Project Tripoli is one of those efforts and seeks to expand and modernise the Marine Corps training environment (MCTE) in order to integrate the live, virtual and constructive training domains, as well as the data from ranges, devices, simulators and constructive forces.
It is planned to blend live-on-range entities with live-in-simulator personnel and AI-driven avatars to generate a seamless training environment that is multi-echelon scalable, enclaved for highly classified programs and globally available on-demand.
Tripoli is also intended to combine the arms-training range of the future, providing an all-domain environment that replicates similar conditions, threats and capabilities that marines may face in current and future battlefields.
US Marines using a weapons training simulation system. (Photo: USMC)
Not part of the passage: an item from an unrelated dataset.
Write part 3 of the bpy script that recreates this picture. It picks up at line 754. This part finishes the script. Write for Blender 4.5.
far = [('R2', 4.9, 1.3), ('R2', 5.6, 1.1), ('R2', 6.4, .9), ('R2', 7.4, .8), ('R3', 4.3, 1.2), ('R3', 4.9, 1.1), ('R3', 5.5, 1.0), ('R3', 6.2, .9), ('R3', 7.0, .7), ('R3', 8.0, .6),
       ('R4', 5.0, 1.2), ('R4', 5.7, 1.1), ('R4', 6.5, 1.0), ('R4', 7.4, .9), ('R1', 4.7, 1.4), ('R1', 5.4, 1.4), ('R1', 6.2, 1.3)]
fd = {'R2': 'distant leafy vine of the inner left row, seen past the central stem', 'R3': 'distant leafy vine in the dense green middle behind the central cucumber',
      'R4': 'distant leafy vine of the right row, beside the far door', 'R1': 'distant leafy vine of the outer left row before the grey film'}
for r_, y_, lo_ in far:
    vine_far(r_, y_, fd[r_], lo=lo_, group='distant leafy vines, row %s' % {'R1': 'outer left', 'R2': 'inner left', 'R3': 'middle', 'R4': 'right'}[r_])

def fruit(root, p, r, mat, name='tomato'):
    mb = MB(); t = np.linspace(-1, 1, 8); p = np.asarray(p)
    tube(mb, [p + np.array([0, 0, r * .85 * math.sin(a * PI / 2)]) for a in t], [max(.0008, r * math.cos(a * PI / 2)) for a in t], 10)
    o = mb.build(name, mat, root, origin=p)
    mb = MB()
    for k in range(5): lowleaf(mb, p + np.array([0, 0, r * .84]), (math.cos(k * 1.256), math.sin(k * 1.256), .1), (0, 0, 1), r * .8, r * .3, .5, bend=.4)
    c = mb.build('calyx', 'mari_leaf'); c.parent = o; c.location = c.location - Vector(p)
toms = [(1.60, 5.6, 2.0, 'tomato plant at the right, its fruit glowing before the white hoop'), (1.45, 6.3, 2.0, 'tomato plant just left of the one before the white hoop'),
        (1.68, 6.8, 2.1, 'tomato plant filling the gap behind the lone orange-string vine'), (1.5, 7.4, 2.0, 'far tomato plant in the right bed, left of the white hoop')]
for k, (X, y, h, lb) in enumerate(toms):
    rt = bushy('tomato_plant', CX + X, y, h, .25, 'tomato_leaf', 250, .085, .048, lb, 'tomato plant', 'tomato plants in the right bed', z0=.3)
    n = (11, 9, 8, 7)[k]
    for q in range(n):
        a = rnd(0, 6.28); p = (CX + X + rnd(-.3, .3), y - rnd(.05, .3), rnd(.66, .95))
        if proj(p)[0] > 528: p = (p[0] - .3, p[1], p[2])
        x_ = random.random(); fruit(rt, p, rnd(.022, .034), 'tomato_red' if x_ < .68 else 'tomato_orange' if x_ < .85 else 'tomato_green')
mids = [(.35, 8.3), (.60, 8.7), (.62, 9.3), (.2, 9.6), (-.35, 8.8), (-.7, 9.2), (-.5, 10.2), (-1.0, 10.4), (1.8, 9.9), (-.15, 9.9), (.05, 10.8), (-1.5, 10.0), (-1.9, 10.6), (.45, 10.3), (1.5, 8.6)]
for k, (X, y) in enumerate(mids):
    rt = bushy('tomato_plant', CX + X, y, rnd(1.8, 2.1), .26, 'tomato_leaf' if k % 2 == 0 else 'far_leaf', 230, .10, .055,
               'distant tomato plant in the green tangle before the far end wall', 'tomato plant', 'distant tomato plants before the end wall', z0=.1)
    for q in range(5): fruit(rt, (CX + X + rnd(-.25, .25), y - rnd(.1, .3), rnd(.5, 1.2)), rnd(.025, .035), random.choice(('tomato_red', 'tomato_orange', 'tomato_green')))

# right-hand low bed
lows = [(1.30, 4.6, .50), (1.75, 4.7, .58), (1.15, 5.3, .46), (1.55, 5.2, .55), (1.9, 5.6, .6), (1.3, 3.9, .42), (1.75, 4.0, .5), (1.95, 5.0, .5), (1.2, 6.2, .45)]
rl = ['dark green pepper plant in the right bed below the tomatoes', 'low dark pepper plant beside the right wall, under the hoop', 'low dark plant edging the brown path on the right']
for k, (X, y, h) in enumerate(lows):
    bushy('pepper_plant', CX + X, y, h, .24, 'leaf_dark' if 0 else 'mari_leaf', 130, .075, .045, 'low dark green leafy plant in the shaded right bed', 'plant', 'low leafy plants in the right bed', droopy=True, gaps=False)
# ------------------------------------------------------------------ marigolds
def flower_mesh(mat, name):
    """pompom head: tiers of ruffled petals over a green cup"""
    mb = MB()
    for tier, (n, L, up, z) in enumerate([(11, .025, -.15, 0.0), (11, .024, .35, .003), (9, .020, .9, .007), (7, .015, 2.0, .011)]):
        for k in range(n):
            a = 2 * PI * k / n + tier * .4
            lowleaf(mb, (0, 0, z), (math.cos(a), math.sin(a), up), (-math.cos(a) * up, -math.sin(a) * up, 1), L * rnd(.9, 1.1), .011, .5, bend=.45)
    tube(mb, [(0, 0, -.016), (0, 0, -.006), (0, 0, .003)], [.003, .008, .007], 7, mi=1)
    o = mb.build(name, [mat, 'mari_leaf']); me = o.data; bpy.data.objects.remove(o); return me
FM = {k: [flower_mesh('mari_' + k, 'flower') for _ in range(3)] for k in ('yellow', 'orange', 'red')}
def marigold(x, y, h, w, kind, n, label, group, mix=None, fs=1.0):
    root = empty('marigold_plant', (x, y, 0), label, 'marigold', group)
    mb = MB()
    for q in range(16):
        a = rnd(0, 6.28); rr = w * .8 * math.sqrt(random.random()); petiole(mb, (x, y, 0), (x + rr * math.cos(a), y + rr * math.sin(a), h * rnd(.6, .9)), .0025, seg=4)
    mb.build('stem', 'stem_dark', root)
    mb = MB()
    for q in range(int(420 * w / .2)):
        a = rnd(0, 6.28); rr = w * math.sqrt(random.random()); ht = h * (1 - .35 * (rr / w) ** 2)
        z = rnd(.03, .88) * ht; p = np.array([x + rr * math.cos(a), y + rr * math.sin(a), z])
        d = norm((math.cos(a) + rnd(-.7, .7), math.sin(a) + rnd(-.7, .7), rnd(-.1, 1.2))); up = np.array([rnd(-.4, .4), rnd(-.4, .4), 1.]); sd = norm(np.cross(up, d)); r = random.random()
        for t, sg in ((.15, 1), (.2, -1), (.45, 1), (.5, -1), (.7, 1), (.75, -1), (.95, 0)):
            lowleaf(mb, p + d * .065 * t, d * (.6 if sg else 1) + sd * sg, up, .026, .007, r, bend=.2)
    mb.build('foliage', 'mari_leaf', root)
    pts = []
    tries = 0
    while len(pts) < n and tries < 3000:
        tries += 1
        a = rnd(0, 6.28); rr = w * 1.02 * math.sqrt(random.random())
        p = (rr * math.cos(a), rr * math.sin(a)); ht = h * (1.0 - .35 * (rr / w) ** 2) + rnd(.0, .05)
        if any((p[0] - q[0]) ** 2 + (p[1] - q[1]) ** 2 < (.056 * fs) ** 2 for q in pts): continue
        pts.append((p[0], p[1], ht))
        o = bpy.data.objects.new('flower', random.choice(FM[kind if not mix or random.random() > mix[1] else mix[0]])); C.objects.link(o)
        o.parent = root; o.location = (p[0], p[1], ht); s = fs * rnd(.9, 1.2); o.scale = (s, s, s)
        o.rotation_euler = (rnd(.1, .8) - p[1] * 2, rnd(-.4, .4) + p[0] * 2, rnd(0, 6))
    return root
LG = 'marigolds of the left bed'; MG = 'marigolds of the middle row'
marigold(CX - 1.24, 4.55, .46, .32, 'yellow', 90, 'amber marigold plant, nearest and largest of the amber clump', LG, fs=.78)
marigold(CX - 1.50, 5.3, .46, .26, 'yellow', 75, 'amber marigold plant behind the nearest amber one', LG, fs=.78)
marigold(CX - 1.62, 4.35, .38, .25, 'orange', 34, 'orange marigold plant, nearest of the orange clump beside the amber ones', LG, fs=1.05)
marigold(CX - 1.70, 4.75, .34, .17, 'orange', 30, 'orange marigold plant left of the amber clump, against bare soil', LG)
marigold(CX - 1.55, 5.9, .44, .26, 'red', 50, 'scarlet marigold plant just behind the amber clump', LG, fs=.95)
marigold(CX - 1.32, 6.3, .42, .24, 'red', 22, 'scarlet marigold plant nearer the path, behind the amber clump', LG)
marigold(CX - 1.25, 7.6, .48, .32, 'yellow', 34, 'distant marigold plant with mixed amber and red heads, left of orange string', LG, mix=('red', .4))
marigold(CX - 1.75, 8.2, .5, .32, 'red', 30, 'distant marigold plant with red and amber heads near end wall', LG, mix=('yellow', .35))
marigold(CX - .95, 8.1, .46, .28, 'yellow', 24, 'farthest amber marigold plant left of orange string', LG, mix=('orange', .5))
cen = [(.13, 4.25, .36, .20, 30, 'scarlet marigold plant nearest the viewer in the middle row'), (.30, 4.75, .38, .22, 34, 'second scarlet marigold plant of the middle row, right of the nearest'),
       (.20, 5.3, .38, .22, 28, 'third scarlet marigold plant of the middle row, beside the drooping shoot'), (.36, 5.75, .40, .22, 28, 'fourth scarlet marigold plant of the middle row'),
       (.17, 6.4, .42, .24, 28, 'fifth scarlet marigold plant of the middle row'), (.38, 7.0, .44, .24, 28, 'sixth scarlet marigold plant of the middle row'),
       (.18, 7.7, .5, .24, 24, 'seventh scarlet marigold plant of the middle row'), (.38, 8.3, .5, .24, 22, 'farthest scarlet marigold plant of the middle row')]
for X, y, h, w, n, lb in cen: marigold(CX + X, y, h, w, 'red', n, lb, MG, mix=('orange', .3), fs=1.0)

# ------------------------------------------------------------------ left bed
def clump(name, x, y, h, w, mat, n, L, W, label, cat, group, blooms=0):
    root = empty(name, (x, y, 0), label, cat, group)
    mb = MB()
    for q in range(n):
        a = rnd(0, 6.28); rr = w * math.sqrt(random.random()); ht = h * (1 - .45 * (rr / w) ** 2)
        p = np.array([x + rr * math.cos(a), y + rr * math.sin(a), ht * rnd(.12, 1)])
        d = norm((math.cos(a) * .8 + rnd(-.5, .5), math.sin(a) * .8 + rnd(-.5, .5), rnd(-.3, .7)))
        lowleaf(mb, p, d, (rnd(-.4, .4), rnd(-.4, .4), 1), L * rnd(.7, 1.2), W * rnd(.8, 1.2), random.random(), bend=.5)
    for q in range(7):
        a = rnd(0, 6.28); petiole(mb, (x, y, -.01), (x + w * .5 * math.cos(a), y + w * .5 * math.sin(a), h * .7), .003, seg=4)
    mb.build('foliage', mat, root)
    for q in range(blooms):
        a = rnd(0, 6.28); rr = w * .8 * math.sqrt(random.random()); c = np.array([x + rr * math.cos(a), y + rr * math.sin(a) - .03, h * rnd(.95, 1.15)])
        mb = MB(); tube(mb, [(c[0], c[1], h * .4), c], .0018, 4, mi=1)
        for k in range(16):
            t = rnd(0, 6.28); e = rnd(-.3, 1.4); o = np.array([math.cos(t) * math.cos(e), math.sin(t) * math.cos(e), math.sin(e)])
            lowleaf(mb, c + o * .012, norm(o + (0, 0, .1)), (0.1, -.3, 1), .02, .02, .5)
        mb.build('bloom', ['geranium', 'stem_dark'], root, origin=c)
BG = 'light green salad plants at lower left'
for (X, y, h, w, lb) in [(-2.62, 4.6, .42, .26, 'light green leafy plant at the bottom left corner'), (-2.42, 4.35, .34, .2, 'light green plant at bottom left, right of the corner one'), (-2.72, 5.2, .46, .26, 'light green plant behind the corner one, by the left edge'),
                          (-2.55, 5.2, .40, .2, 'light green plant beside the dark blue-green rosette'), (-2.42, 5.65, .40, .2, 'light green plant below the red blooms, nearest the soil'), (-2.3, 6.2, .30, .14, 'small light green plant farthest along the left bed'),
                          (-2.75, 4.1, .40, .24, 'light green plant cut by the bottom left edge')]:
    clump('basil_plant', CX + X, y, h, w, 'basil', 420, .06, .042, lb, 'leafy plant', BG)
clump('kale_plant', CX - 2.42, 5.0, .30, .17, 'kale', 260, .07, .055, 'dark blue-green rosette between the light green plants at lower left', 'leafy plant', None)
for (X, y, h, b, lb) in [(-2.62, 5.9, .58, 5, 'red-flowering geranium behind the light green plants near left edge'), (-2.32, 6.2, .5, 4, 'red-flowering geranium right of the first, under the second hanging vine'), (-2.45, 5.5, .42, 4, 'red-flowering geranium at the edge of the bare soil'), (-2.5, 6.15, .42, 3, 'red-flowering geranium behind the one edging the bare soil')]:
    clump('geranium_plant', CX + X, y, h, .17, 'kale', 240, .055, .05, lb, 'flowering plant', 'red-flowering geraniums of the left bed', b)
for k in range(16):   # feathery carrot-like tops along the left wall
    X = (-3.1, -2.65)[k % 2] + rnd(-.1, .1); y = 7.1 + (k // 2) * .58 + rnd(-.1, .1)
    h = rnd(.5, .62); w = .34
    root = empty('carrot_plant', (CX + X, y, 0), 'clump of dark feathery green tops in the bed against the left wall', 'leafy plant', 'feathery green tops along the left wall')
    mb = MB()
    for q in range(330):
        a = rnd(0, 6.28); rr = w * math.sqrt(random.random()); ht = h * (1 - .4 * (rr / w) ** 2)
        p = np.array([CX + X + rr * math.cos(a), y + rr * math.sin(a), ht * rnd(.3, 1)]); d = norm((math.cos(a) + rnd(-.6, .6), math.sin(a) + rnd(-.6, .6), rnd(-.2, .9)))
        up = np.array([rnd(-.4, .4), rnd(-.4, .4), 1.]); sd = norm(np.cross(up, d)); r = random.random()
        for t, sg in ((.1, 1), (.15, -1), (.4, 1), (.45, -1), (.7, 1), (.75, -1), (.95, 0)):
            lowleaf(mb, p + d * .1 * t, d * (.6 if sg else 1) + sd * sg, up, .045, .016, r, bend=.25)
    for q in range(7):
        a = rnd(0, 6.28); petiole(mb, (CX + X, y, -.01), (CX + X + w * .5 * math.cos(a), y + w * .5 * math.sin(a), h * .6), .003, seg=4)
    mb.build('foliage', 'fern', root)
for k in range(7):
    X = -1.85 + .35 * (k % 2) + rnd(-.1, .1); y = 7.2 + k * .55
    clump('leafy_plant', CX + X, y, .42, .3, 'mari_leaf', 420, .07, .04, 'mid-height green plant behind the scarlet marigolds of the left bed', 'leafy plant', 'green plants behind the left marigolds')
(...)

Part of the project, the Live-Virtual-Constructive Training Environment (LVC-TE) will fully integrate data from ranges, devices, simulators and constructive forces to enable real-time interaction between geographically dispersed Marine Corps, Joint and partner nation units.
LVC-TE is intended to mitigate safety risks and minimise exposure of critical warfighting capabilities to US adversaries. By Q4 FY2024, the USMC plans to deploy an initial LVC-TE capability to five sites: 29 Palms, Camp Pendleton, Camp Lejeune, and Marine Corps Bases Hawaii and Okinawa.
The Pentagon is also paying great attention to AI and has taken several measures to reduce bureaucracy and speed up the procurement of AI capability.
Moreover, the Pentagon currently runs several projects and programmes, and is conducting experimentation to identify the best ways to integrate the data produced by various sources.
The US Army, meanwhile, carries out tests and demonstrations of AI and machine-learning use under Project Convergence and is building up partnerships with academic, industry and other partners for education and R&D through the Army Artificial Intelligence Integration Center (AI2C).